Taiz street vendors and beggars

The third study focused on Taiz “street girls.” This includes street beggars, as well as those who work as street vendors, factory workers, shop workers and restaurant workers, said Noria Shuja, a social researcher who worked on the study.

“Sixty percent of the girls [surveyed] who work in the streets are orphans or have lost at least one of their parents and have no other means to earn a living except those mentioned above,” said Shuja.
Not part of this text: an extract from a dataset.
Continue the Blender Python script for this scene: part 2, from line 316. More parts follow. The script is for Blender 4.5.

Girls are employed because will work at low wages and 80 percent of the girls who work in the streets do not use their money for themselves, said Al-Zubair. “They just give it directly to their families.”

Safia Al-Saedi, the head of the Child Labor Rehabilitation Center, mentioned that though there is a center in Sana'a for rehabilitating child laborers, there is no special center to care for and shelter children who were sexually abused – a common phenomenon with street girls – in all of Yemen.
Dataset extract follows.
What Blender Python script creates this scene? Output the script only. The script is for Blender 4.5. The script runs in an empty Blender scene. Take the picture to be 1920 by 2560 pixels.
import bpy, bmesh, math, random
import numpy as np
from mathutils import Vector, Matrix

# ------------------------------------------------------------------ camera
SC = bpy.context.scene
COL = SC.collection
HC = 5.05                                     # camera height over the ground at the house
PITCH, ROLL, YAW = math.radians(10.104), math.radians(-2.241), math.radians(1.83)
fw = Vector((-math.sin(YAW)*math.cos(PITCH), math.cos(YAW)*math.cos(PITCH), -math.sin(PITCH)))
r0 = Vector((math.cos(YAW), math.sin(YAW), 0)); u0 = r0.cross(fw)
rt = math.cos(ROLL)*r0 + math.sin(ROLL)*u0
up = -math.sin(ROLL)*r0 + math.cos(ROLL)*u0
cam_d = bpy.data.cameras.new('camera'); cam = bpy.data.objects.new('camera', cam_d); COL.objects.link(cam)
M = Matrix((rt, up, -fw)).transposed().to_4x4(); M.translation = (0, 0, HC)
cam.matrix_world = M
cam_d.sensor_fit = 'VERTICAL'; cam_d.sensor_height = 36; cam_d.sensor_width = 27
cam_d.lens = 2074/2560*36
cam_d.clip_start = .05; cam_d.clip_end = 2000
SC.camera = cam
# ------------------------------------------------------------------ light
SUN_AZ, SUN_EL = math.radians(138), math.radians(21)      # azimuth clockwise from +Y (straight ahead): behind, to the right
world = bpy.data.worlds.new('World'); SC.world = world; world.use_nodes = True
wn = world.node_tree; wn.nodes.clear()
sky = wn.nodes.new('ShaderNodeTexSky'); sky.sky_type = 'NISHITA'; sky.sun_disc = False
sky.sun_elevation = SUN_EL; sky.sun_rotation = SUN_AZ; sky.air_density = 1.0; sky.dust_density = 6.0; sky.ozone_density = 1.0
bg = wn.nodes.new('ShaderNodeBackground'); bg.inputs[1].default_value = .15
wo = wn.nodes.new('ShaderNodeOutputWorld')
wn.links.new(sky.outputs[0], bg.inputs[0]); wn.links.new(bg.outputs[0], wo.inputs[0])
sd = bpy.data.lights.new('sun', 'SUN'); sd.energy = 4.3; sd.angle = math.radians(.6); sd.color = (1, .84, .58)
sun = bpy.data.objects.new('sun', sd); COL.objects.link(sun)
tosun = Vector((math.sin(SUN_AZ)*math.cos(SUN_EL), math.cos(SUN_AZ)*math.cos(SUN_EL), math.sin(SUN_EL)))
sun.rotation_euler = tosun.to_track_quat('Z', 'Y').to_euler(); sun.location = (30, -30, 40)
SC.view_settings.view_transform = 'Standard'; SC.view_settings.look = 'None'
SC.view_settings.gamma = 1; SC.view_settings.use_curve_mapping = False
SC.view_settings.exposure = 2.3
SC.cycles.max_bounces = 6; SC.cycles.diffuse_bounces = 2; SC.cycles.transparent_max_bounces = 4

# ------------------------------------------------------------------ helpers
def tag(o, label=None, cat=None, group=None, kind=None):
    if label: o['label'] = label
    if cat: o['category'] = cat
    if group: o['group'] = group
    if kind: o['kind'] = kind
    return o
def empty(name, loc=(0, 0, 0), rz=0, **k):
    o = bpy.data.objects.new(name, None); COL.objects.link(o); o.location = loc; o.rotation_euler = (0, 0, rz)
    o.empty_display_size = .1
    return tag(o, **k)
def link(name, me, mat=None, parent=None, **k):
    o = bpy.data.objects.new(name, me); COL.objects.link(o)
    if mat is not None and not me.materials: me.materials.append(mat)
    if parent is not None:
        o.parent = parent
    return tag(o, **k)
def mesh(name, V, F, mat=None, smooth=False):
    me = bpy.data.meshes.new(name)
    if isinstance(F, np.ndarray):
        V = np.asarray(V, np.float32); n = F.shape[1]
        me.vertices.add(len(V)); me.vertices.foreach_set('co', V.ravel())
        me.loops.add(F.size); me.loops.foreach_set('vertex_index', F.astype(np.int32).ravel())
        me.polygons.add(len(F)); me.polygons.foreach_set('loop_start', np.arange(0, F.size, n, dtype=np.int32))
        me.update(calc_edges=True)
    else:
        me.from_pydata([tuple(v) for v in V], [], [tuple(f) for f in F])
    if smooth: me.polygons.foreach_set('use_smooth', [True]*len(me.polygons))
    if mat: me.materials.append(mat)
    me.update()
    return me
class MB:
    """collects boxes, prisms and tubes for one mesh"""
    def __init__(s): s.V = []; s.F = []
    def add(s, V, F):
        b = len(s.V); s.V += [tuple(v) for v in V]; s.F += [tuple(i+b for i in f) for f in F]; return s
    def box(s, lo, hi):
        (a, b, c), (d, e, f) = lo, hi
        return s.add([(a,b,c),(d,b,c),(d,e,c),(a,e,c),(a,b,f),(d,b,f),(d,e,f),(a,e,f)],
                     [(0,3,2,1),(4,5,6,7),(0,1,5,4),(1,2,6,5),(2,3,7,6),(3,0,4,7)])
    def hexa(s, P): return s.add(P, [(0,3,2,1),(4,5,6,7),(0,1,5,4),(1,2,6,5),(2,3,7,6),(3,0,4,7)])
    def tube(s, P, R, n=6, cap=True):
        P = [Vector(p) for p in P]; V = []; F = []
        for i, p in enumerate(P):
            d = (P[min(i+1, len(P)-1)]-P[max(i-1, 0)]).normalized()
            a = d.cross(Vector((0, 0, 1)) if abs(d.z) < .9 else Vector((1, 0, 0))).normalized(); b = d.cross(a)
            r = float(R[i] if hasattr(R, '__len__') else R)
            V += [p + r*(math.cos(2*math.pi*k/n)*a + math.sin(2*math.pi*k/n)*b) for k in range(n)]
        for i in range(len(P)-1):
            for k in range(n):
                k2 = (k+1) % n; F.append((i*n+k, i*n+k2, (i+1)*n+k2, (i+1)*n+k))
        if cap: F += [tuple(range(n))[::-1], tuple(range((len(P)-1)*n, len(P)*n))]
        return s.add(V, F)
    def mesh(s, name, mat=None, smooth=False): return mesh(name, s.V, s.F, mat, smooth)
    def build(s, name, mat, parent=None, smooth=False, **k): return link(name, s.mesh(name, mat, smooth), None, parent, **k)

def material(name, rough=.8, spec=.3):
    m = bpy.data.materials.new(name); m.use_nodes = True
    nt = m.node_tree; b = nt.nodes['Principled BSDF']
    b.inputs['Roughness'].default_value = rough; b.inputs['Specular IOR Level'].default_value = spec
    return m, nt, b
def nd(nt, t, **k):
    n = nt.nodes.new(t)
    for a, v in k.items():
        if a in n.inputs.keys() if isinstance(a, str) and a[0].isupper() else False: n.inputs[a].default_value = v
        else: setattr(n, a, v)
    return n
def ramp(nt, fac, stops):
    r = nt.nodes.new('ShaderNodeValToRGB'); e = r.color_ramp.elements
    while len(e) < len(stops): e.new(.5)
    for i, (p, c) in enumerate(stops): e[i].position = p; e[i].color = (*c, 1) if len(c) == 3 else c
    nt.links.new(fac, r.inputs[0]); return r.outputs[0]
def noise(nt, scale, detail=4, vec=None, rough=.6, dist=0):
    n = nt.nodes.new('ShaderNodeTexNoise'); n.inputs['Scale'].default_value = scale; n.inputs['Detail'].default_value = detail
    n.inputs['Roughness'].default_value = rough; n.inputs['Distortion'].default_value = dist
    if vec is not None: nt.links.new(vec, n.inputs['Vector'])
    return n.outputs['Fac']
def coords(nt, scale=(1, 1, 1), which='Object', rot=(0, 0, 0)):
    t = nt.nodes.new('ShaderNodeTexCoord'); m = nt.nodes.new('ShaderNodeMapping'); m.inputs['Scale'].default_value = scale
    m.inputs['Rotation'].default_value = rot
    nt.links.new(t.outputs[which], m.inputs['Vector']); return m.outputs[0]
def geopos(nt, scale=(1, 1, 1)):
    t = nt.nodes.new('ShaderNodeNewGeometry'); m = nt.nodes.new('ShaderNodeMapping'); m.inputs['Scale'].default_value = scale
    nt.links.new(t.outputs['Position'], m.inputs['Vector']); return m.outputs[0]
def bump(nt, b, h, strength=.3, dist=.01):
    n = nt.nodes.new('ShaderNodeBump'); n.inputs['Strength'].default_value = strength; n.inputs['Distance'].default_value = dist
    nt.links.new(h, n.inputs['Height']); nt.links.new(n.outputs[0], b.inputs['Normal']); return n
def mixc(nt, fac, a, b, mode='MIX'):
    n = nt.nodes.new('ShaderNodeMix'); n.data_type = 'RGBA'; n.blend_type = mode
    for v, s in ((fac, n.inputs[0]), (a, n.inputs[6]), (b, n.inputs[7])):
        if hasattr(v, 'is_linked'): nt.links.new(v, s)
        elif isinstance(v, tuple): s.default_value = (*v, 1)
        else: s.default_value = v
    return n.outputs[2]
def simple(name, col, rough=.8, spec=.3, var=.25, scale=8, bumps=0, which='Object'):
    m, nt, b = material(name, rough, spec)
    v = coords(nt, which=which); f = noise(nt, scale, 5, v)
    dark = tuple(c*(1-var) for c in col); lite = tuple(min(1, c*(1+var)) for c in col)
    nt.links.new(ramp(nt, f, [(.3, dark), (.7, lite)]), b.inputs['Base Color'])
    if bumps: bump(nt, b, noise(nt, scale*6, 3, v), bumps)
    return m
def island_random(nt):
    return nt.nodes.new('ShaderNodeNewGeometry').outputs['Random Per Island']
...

Roots of the problem and possible remedies

According to Parliament member Abdulbari Dughaish, who also works on Parliament's Public Health and Population Committee, said that Yemen is unable to eradicate poverty, and hence unable to stop child labor. “These girls did not go out to the street for no reason,” said Dughaish. “They do it because of poverty and we have to solve and erase the problem from its source.”

“We can start by initiating projects in villages to provide jobs to help [parents] earn a livelihood, which will in turn help children to stop working in risky jobs and to attend school,” said Mansour Al-Aqel, a deputy in the Ministry of Agriculture.

“This is the first time that we have called the decision makers and put forward some solutions and recommendations in order to work together,” said Jamila Raja, Head of the IPEC. “Poverty and family problems are the main reasons, and we cannot solve the problem in one day; it needs lots of time and work.”

Raja added that donor aid will dry up at the end of May. The financing for the surveys came from the United States over three years and totaled half a million US dollars, said Raja.

Some of the recommendations that can be carried out in order to help the girls included encouraging them to return to school by canceling school fees. Though schooling in Yemen is ostensibly free, students pay around YR 350 for school services. “We need finance and technical support and Yemen cannot do it alone,” said Raja.

“If we all cooperate and put our efforts together, we will ultimately erase child labor, gain freedom for young girls and educate strong, healthy and happy future citizens,” said Al-Zubair.